Screening Privacy Ideas For An Overlooked Garden

How To Stop Being Overlooked By Neighbours

We’ve all had the awkward moment when a new neighbour is peering over their fence into our back garden, seemingly judging everything we have done with it.

It is even worse when houses are faced to naturally overlook your garden; when working on your fenced paradise, it can feel as if you are a star on a reality television show.

Luckily, there are many options available to keep nosy neighbours at bay that can also add a touch of elegance to your outside space.

 

Things to Consider

Legal                                      

If you own your own home, you will have more options available for building structures in your garden. Many tenancy agreements do not allow tenants to build walls without a landlord’s permission, so owning your own property can enable you to make your privacy screening more permanent.

Time

If you want to keep prying eyes out of your garden but have no real issue with how long it may take, then planting trees or hedges is a natural and easy way to provide a barrier.

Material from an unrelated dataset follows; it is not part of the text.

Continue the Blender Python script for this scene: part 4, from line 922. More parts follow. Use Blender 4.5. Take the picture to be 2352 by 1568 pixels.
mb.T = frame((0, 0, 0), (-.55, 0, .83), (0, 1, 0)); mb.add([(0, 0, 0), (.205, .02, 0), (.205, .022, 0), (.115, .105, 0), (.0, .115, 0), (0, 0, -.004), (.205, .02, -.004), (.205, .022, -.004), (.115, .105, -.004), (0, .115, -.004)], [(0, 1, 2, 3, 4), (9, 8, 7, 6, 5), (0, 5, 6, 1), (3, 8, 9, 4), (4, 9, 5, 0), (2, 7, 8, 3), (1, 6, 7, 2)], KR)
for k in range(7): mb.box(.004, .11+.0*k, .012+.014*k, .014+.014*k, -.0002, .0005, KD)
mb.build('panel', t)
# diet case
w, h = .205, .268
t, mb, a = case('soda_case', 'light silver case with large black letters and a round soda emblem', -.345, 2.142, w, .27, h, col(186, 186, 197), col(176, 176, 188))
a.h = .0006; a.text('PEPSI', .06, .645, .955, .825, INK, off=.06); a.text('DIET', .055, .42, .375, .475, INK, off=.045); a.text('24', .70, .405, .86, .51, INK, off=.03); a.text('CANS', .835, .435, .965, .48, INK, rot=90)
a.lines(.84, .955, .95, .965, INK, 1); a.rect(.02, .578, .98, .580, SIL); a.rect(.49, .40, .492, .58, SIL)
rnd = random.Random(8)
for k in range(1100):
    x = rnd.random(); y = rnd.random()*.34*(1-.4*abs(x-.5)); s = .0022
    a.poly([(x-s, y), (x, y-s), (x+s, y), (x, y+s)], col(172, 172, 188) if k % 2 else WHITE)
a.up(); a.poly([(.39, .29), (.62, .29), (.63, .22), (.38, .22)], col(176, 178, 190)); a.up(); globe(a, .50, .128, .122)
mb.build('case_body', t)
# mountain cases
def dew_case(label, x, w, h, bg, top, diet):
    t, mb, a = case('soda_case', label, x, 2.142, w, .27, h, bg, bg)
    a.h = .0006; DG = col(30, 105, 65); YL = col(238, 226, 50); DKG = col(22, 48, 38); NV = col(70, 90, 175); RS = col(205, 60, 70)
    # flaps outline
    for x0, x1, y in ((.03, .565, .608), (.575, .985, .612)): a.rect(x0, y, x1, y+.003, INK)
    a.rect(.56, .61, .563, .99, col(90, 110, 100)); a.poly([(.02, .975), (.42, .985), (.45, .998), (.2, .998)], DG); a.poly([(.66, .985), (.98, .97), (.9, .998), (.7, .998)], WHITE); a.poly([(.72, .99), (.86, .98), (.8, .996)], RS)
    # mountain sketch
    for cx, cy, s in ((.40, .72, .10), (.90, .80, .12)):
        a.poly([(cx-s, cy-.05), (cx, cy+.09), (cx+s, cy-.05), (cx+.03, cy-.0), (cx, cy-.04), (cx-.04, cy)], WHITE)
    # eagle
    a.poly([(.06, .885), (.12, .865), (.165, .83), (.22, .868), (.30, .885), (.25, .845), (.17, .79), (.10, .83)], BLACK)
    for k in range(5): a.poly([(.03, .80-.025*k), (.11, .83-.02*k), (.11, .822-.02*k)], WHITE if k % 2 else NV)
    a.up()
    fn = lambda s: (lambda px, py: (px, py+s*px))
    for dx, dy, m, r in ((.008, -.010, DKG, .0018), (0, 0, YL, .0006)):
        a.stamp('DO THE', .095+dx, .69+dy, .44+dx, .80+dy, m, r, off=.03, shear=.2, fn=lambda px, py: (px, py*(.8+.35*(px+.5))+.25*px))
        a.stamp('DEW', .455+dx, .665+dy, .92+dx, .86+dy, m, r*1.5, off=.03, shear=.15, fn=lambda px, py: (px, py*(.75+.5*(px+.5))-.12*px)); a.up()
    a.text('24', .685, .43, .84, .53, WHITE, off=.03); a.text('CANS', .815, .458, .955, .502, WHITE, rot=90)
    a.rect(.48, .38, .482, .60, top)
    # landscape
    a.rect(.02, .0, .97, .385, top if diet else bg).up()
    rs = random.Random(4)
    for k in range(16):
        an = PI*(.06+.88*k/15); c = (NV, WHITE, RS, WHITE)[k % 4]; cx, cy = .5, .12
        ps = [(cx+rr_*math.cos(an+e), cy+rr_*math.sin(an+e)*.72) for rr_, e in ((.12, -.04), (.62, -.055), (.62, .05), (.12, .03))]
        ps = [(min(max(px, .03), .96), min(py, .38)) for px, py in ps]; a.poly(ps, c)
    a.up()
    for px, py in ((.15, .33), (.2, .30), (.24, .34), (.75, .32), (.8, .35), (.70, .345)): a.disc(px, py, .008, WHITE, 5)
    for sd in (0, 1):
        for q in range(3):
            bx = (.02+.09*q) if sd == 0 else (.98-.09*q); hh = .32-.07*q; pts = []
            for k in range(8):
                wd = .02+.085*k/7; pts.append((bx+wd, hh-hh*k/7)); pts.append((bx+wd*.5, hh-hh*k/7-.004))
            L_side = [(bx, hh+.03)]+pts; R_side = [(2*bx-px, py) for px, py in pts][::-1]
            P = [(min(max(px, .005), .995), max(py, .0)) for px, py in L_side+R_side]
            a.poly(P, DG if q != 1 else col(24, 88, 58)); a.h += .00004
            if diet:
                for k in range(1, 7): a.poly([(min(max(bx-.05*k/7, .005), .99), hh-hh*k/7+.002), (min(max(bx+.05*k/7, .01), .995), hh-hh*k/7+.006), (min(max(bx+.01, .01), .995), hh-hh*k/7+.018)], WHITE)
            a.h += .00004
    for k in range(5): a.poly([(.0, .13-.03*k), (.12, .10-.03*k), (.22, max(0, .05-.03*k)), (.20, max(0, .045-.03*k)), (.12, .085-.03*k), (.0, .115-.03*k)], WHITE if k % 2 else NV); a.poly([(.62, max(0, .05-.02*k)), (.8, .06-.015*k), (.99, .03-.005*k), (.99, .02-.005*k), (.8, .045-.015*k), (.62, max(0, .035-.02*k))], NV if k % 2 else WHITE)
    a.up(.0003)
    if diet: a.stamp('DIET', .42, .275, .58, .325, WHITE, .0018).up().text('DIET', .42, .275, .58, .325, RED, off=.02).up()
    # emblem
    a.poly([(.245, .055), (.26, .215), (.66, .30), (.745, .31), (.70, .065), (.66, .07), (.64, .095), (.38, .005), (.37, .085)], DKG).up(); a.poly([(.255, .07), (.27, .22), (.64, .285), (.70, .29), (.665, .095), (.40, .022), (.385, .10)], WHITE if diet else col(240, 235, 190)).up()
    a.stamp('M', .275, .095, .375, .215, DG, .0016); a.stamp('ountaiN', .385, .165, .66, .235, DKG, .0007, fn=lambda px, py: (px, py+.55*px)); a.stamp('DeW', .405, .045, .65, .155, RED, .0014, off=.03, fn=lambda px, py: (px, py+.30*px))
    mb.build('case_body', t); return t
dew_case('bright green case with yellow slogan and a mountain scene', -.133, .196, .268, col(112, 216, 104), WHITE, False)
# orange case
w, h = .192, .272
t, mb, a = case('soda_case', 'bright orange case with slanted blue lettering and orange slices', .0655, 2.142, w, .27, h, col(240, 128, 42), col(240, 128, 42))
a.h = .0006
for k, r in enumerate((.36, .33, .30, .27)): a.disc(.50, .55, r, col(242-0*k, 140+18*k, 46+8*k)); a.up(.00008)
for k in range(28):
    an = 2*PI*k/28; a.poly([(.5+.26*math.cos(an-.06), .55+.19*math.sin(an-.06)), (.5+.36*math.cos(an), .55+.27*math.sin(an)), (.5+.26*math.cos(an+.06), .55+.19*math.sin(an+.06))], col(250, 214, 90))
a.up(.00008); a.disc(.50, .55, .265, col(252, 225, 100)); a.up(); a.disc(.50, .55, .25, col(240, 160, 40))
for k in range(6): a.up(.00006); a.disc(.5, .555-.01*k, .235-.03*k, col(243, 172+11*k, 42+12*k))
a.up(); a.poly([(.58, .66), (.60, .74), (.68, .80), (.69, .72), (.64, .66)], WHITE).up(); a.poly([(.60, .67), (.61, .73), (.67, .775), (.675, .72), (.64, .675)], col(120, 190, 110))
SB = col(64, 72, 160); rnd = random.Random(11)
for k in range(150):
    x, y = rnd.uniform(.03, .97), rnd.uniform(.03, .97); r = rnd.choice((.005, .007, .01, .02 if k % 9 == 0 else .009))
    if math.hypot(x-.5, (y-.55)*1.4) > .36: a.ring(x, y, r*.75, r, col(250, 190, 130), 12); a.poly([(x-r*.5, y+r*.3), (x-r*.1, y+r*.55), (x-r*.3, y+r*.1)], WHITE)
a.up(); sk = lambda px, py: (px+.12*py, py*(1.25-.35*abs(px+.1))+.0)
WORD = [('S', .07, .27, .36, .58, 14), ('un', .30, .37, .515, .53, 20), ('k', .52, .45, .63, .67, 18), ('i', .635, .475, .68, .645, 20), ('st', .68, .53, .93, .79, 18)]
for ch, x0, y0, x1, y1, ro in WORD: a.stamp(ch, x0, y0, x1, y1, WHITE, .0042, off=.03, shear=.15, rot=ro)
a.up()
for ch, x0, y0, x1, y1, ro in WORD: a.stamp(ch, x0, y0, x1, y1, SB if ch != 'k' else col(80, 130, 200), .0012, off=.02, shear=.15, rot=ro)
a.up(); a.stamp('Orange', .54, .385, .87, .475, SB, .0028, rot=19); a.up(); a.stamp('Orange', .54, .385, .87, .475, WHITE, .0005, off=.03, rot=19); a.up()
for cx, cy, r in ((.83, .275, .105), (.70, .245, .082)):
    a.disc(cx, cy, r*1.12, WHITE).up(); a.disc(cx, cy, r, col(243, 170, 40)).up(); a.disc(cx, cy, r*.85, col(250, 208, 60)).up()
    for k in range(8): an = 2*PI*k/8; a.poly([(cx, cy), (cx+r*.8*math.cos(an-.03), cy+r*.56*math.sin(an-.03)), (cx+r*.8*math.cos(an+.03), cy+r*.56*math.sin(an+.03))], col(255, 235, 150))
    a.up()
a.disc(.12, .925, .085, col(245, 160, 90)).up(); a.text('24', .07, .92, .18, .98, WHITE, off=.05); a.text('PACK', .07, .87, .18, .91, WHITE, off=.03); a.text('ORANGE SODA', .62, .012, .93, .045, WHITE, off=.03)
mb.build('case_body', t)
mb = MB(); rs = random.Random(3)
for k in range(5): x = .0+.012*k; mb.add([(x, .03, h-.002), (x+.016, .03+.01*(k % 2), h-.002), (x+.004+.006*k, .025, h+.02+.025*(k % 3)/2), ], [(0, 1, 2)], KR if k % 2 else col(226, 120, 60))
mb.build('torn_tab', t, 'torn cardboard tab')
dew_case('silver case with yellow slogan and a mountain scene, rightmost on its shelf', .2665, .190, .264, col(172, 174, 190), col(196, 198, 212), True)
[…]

Remember, natural borders will require maintaining, so once again, think about how much time you have free to tend to your border plants.

Financial

Consider your budget when planning your border.

Do you have the excess cash to build a wall from scratch? If you want a larger wall, you will have to hire a contractor specialised in building a garden wall, which can be very pricey, especially if they are decorative.

Style

Presuming you have designed your garden; you will be aware of what look would suit it. In a chic style garden full of designer structures and plants, a large cherry tree may appear out of place and look odd.

 

What types of screening are there?

Walls and Fences

Walls and fences are very common in most gardens to divide up space; hardy and weather proof they also require very little upkeep aside from a coat of varnish or paint.

Remember, if you are renting your property, check height regulations along side legality. It would be extremely distressing to spend a large amount of money to build a beautiful garden wall to then have it removed.

Assuming it is good to go, you can decorate your fence with climbing plants, bright paint or even put some wall planters across it. You can do the same with walls but will need a stronger drill!

 

Metal Screening

A relatively new idea in garden design, metal screening can make a unique and stylish way to partition your space.

Many are cut by laser to feature quirky design patterns, allowing natural light to filter through and make stunning visual decorations on your lawn or patio.

One benefit of this screening is that it is not only relatively cheap, it is also movable and is perfect for rented properties.

Be aware though, as with anything made of metal, if left in the sunlight metal partitions can get very hot. These may not be suitable for a garden where there are young children and pets.

Take care not to burn yourself if you are moving them around in hot weather.

Wooden Screening

Adding a lattice trellis to the top of your garden fence provides a cheap and easy way to extend the border. It also requires very little installation and can be moved at a moment’s notice.

You can also grow a climbing plant on to it, which will enhance the border naturally and be visually stunning.

Bamboo screening has a similar appeal; it is cheap, easy to install and simple to move. If you want your outdoor space to create some zen or calming quality to it, bamboo is a natural way to achieve this. If you are handy at DIY, you can even build the bamboo fence yourself.

However, both bamboo fencing and lattice trellises cannot withstand excess wind or force, so may need replacing after a storm.

Artificial Plants and Hedges

A somewhat genius alternative to the real things, artificial plants and hedges are growing in popularity.

Cheap to purchase and in a variety of styles and colours, they can add privacy to your garden instantly while also being light weight and easy to move.

Many artificial hedges come in a roll, so you just roll them out, secure them and that’s it but you can also buy them in panel form.

Artificial plants, used creatively, can enhance a border and have the additional bonus of requiring no maintenance. Bamboo is perfect for this and many artificial plants come in a variety of heights, which if grouped, can make them appear more natural.

But manufactured plants cannot withstand high winds, so you can weigh down the pots with stones to make them more secure.

Trees

Of course, if you have permission or own your own home, you can’t beat the real thing.

Trees produce oxygen, provide shade and of course fruit trees will give you produce while also attracting wildlife.

Most can tolerate all weathers once established, are secure enough to hang swings from if you want to but will require pruning and maintenance.

They also take a long time to grow, so will require patience and shielding from animals like deer if you are in the countryside.

Upcycled Screening

With people more aware of creating unnecessary waste, with a bit of imagination, you can create an ‘upcycled’ border out of almost anything.

An old, disused pallet is a common place to start when upcycling pieces for garden use and with a splash of outdoor paint and some plants, you now have a personalised and low-cost border.

Other popular upcycling options are plastic bottle ‘bead curtains’ which are once again cheap, easy to makes and provide an effective screen.

If you are feeling creative, why not use a set of old internal doors? With a lick of paint, some hinges and a bit of DIY know-how, they transform into a folding screen, that is easy to move and relatively cheap.